◆ Work required
Check every line of the material below for the string "script", and return the ones that have it.

┌────────

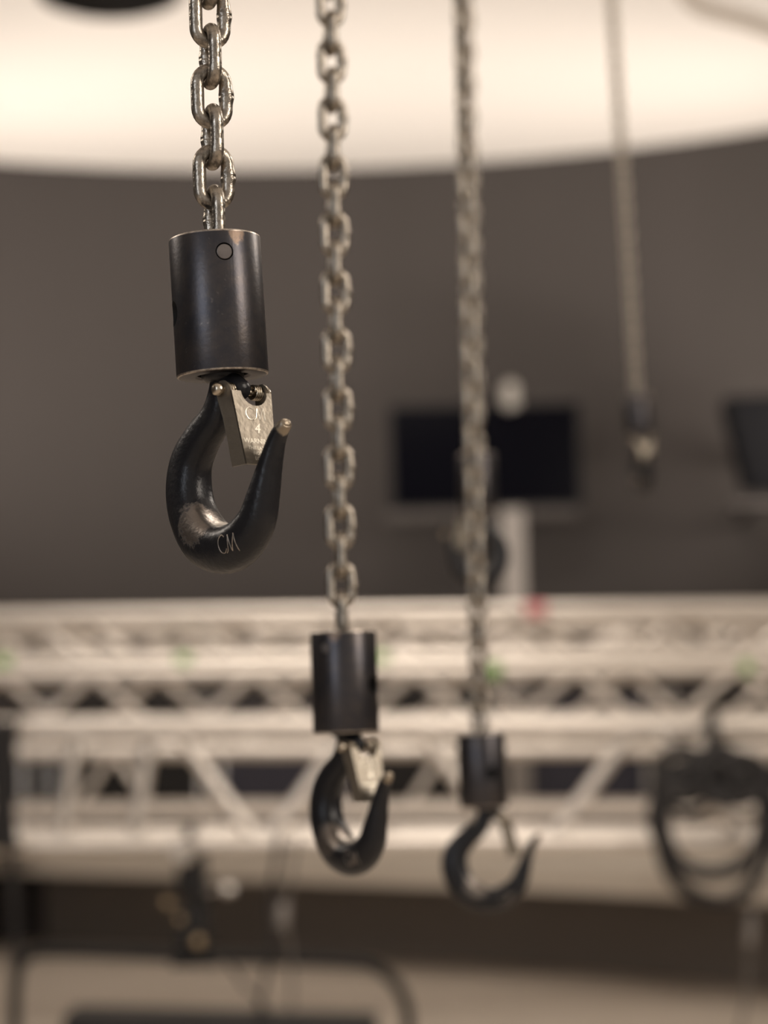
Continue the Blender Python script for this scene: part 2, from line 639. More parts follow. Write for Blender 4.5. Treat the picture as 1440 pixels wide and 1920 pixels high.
def hook_mesh():
    bm = bmesh.new()
    pts = catmull(HP, 8)
    seg = 32
    rings = []
    n = len(pts)
    for i, (x, z, wd, th) in enumerate(pts):
        x0, z0 = pts[max(i-1, 0)][:2]
        x1, z1 = pts[min(i+1, n-1)][:2]
        t = Vector((x1 - x0, 0, z1 - z0)).normalized()
        nr = Vector((-t.z, 0, t.x))            # in-plane normal, towards the bowl
        ring = []
        bowl = max(0, min(1, (i / n - 0.15) * 4)) * max(0, min(1, (0.85 - i/n) * 4))
        for k in range(seg):
            a = 2*PI*k/seg
            ca, sa = math.cos(a), math.sin(a)
            e = 2 / 2.35
            cx = math.copysign(abs(ca)**e, ca)
            sy = math.copysign(abs(sa)**e, sa)
            sy *= 1 + 0.12*bowl*cx             # thicker on the inside of the bowl
            v = Vector((x, 0, z)) + nr*(cx*wd/2) + Vector((0, 1, 0))*(sy*th/2)
            ring.append(bm.verts.new(v*S))
        rings.append(ring)
    for i in range(n-1):
        a, b = rings[i], rings[i+1]
        for k in range(seg):
            bm.faces.new((a[k], a[(k+1) % seg], b[(k+1) % seg], b[k]))
    bm.faces.new(rings[0][::-1])
    bm.faces.new(rings[-1])
    # lug carrying the latch pivot, and the flange under the sleeve
    L = [(-6, -10), (20, -14), (42, -24), (60, -34), (69, -38)]
    sweep(bm, [P(a, 0, -SL_H + b) for a, b in L], [24*S, 24*S, 22*S, 20*S, 12*S], seg=20)
    lathe(bm, [(0, 6*S), (40*S, 6*S), (40*S, -4*S), (30*S, -12*S), (0, -12*S)], 32, Matrix.Translation(P(0, 0, -SL_H)))
    bmesh.ops.recalc_face_normals(bm, faces=bm.faces)
    return bm


def strokes_on_surface(bvh, strokes, origin, scale, rad, ang=0.0):
    """hand-drawn strokes projected on the hook's side that faces -y"""
    bm = bmesh.new()
    ca, sa = math.cos(ang), math.sin(ang)
    for st in strokes:
        sm = catmull(st, 5) if len(st) > 2 else [tuple(a + (b-a)*k/6 for a, b in zip(st[0], st[1])) for k in range(7)]
        pl = []
        for (a, b) in sm:
            x = origin[0] + (a*ca - b*sa)*scale
            z = origin[1] + (a*sa + b*ca)*scale
            hit = bvh.ray_cast(Vector((x*S, -200*S, z*S)), Vector((0, 1, 0)))
            if hit[0]:
                pl.append(hit[0] + Vector((0, -0.2*S, 0)))
        if len(pl) > 2:
            sweep(bm, pl, rad*S, seg=8)
    bmesh.ops.recalc_face_normals(bm, faces=bm.faces)
    return bm


STROKE_C = [(1.0, 1.75), (0.55, 2.0), (0.1, 1.6), (0.0, 0.9), (0.25, 0.2), (0.75, 0.05), (1.15, 0.45)]
STROKE_M = [[(1.0, 0.0), (1.35, 0.4), (1.6, 1.9)], [(1.6, 1.9), (1.85, 0.1)], [(1.85, 0.1), (2.5, 1.95)], [(2.5, 1.95), (2.6, 0.0)]]

# latch frame in the block's local space
PV = Vector((59, 0, -SL_H - 35))
LU = Vector((44, 0, -156)).normalized()
LW = Vector((156, 0, 44)).normalized()
LV = Vector((0, 1, 0))


def LP(u, v, w_):
    return (PV + LU*u + LV*v + LW*w_) * S


def face_w(u):
    return 29 - 9*(u/160)


def half_v(u):
    return 46 - 13*(max(u, 0)/160)


def latch_bm():
    bm = bmesh.new()
    # side flanges
    prof = []
    for k in range(9):
        a = math.radians(250 - k*22)
        prof.append((16.5*math.cos(a) - 0, 16.5*math.sin(a)*1.1))
    # (u, w): ear round the pivot, then outer edge, bottom, inner edge
    prof = [(-4, -17), (-13, -11), (-17, 0), (-14, 11), (-6, 20), (6, 27), (20, face_w(20)), (60, face_w(60)), (110, face_w(110)), (145, face_w(145)),
            (152, face_w(152)), (142, -22), (132, -22), (100, -18), (50, -15), (15, -17)]
    for sd in (-1, 1):
        prism(bm, [LP(u, sd*half_v(u), w_) for u, w_ in prof], [LP(u, sd*(half_v(u) - 4), w_) for u, w_ in prof])
    # outer face with the notch for the lug
    us = []
    n0 = [(8, -half_v(8))]
    notch = []
    for k in range(13):
        a = PI*k/12
        notch.append((12 + 27*math.sin(a), 5 - 29*math.cos(a)))
    poly = [(12, -half_v(12))] + notch + [(12, half_v(12))]
    poly += [(u, half_v(u)) for u in (40, 80, 120, 152)] + [(u, -half_v(u)) for u in (152, 120, 80, 40)]
    prism(bm, [LP(u, v, face_w(u) + 0.5) for u, v in poly], [LP(u, v, face_w(u) - 3.5) for u, v in poly])
    bmesh.ops.recalc_face_normals(bm, faces=bm.faces)
    return bm


def flat_text_bm(lines):
    bm = bmesh.new()
    for body, size, u0, shear, v0 in lines:
        me = text_mesh(body, size, shear, 0.012*size)
        t = bmesh.new()
        t.from_mesh(me)
        for v in t.verts:
            x, y, z = v.co
            v.co = LP(u0 - y, x + v0, face_w(u0 - y) + 0.6 + z)
        tmp = bpy.data.meshes.new('tmp')
        t.to_mesh(tmp)
        t.free()
        bm.from_mesh(tmp)
        bpy.data.meshes.remove(tmp)
        bpy.data.meshes.remove(me)
    # the script monogram
    for st in [STROKE_C] + STROKE_M:
        sm = catmull(st, 5) if len(st) > 2 else [tuple(a + (b-a)*k/6 for a, b in zip(st[0], st[1])) for k in range(7)]
        sweep(bm, [LP(67 - b*12, -20 + a*16, face_w(67 - b*12) + 0.9) for a, b in sm], 1.25*S, seg=8)
    return bm


def make_block(label, group):
    root = thing('hoist_hook', label, 'hook', (0, 0, 0), group)
    me, pb = sleeve_mesh()
    sl = bpy.data.objects.new('sleeve', me)
    COL.objects.link(sl)
    sl.parent = root
    link_mesh('pin', pb, M['pin'], sl, smooth=math.radians(35))
    hb = hook_mesh()
    bvh = BVHTree.FromBMesh(hb)
    hk = link_mesh('hook_body', hb, M['hook'], root, smooth=math.radians(60))
    eb = strokes_on_surface(bvh, [STROKE_C] + STROKE_M, (44, -598), 17, 0.9, 0.10)
    link_mesh('embossed_mark', eb, M['rim'], hk, smooth=PI)
    lt = link_mesh('latch', latch_bm(), M['latch'], root, smooth=math.radians(35))
    lt['label'] = 'zinc-plated safety latch'
    link_mesh('stamped_lettering', flat_text_bm([('4', 26, 84, 0.2, 0), ('WARNING', 13.2, 108, 0, -1), ('THIS LATCH', 8.8, 121, 0, -1),
                                                 ('NOT A', 8.8, 131, 0, -1), ('LOCK', 8.8, 141, 0, -1)]), M['latch_bright'], lt)
    bm = bmesh.new()
    prof = [(0, -64), (8, -63), (12, -59), (12, -52), (7, -51), (6.5, 51), (12, 52), (12, 59), (8, 63), (0, 64)]
    q = Vector((0, 0, 1)).rotation_difference(Vector((0, 1, 0))).to_matrix().to_4x4()
    lathe(bm, [(a*S, b*S) for a, b in prof], 24, Matrix.Translation(PV*S) @ q)
    bmesh.ops.recalc_face_normals(bm, faces=bm.faces)
    link_mesh('rivet', bm, M['spring'], lt, smooth=math.radians(50))
    for sd in (-1, 1):
        bm = bmesh.new()
        pts = []
        for k in range(4*14 + 1):
            a = 2*PI*k/14
            pts.append(PV*S + P(13*math.cos(a), sd*(23 + 17*k/56), 13*math.sin(a)))
        sweep(bm, pts, 2.1*S, seg=6)
        bmesh.ops.recalc_face_normals(bm, faces=bm.faces)
        link_mesh('spring', bm, M['spring'], lt, smooth=PI)
    return root


def place_block(root, top, bottom, sleeve_rot, hook_rot, label, swing=0.0):
    root.location = top
    u = (top - bottom).normalized()
    root.rotation_mode = 'QUATERNION'
    root.rotation_quaternion = Vector((0, 0, 1)).rotation_difference(u)
    root['label'] = label
    for ch in root.children:
        if ch.name.startswith('sleeve'):
            ch.rotation_euler = (0, 0, math.radians(sleeve_rot))
        else:                                   # the hook swivels and swings a little below its sleeve
            ch.matrix_local = (Matrix.Translation((0, 0, -SL_H*S)) @ Matrix.Rotation(swing, 4, 'Y') @ Matrix.Translation((0, 0, SL_H*S))
                               @ Matrix.Rotation(math.radians(hook_rot), 4, 'Z'))


GRP = 'black hoist hooks hanging on chains'
b1 = make_block('x', GRP)
blocks = [b1] + [copy_tree(b1) for _ in range(4)]
D1, D2, D3, D4, D5 = 1.085, 1.53, 2.10, 3.70, 2.70
specs = [
    # block: top px, bottom px, depth, sleeve turn, hook turn; chain: lowest link px, upper px, links, spin, twist
    ((402, 447), (418, 712), D1, 0, -50, (402.5, 409), (393, 20), 9, 21, 0.0,
     'large sharp black hook with a bright latch, nearest and leftmost, below its short steel chain',
     'thick steel chain in sharp focus, leftmost, of about eight links'),
    ((643, 1184), (649, 1368), D2, -47, -56, (641, 1153), (619, 0), 25, 8, 0.4,
     'second-largest black hook, its latch shut, left of the wide-open bottom hook',
     'long slightly blurred steel chain, second from the left'),
    ((901, 1374), (907, 1502), D3, 94, 0, (899.5, 1350), (866, 0), 38, 38, 0.0,
     'black hook seen side-on with a round open bowl, lowest of all hooks',
     'blurred steel chain reaching lowest in the photo, right of centre'),
    ((1195, 742), (1200, 812), D4, 20, -80, (1193, 730), (1147, 0), 38, 30, 0.0,
     'small very blurred hook with a pale latch, high on the right beside the black speaker',
     'thin faint chain furthest right, hanging in front of the ceiling and dark wall'),
    ((893, 852), (896, 955), D5, 60, -150, (892.5, 838), (874, 0), 32, 62, 0.0,
     'blurred dark hook half hidden behind the chain right of centre, in front of the screen',
     'blurred chain directly behind the chain right of centre, ending before the screen'),
]
for b, (tp, bp, d, sr, hr, cl, cu, nl, sp, tw, lab, clab) in zip(blocks, specs):
    place_block(b, W(*tp, d), W(*bp, d), sr, hr, lab, 0.055 if d == D1 else 0.0)
    ch = make_chain(clab, W(*cl, d), W(*cu, d), nl, math.radians(sp), math.radians(tw))
    ch['group'] = 'steel hoist chains'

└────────

◆ Task answer
Continue the Blender Python script for this scene: part 2, from line 639. More parts follow. Write for Blender 4.5. Treat the picture as 1440 pixels wide and 1920 pixels high.
    # the script monogram